HRW: Iraq judicial system violating rights of Islamic State suspects

The judicial system in Iraq is failing to protect the rights of Islamic State (IS) suspects with arbitrary detention under strict conditions, flawed trials, and broad prosecutions plaguing the country, Human Rights Watch (HRW) reported on Tuesday.

ERBIL, Kurdistan Region (Kurdistan 24) – The judicial system in Iraq is failing to protect the rights of Islamic State (IS) suspects with arbitrary detention under strict conditions, flawed trials, and broad prosecutions plaguing the country, Human Rights Watch (HRW) reported on Tuesday.

Thousands of IS suspects have been captured, imprisoned and put on trial as the extremist group loses control over territory they held in Iraq and Syria, their violent so-called caliphate’s existence drawing to an end in both countries.

Over 200 suspects have been sentenced and more than 92 executed in Iraq, according to HRW.

The human rights organization stated in a 76-page report that they had found “serious legal shortcomings that undermine efforts to bring [IS] fighters, members, and affiliates to justice.”
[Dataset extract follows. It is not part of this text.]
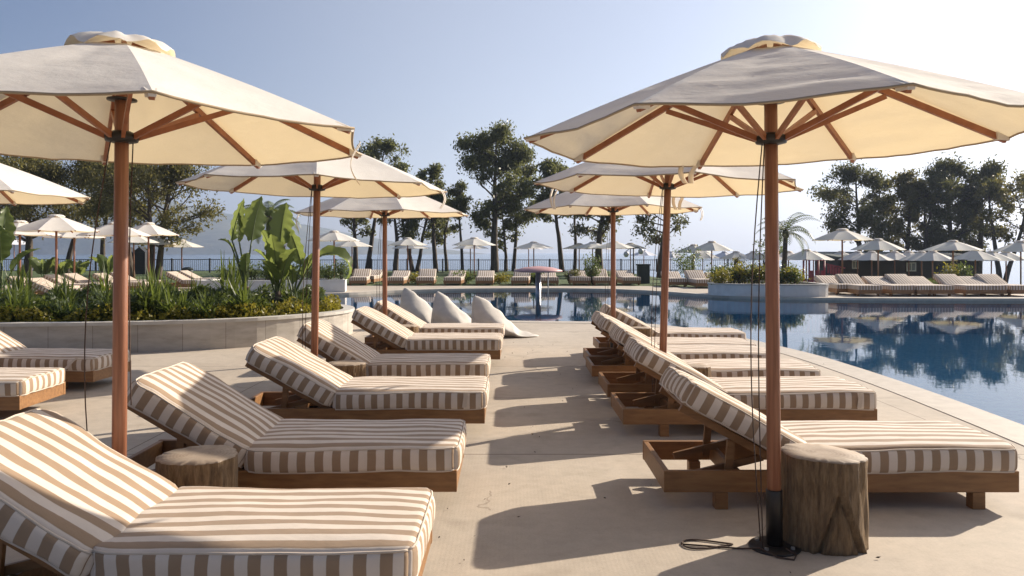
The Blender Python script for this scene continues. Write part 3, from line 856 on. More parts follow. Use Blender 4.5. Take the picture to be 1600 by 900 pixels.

“Iraq’s handling of ISIS trials are a missed opportunity to show its people, the world, and indeed ISIS that it is a nation ruled by laws, due process, and justice, capable of bringing accountability for the gravest crimes and reconciliation for all of the communities affected by this war,” said Sarah Leah Whitson, Middle East director at HRW. “Iraqi justice is failing to distinguish between the culpability of doctors who protected lives under ISIS rule and those responsible for crimes against humanity.”

The organization also criticized Iraqi authorities for not having “national strategy to prioritize prosecutions of those responsible for the worst abuses, or to bring charges that capture the broad range of crimes ISIS members have committed.”

It also lamented that authorities prosecute all detained suspects under the counter-terrorism law, and do not focus on specific crimes or actions they may have committed. The HRW also included shortcomings and challenges the Kurdistan Regional Government (KRG) experiences in handling the cases, warning of rights’ violations.

“I had a case yesterday of an ISIS cook, and I have recommended giving him the death penalty. How could the ISIS fighter have executed someone if he had not been fed a good meal the night before?” a senior counterterrorism judge in Baghdad told Human Rights Watch.

As ties between Erbil and Baghdad deteriorated following the Sep. 25 referendum on independence, the Federal Government of Iraq asked the KRG to handover IS prisoners to Baghdad, a request the Kurdish government refused to serve.

The jihadist group kidnapped, tortured, and executed thousands of people in Iraq, mainly Ezidis (Yezidis) following their emergence in northern Iraq in 2014.

Thousands of people remain missing, and mass graves continue to be discovered in the country.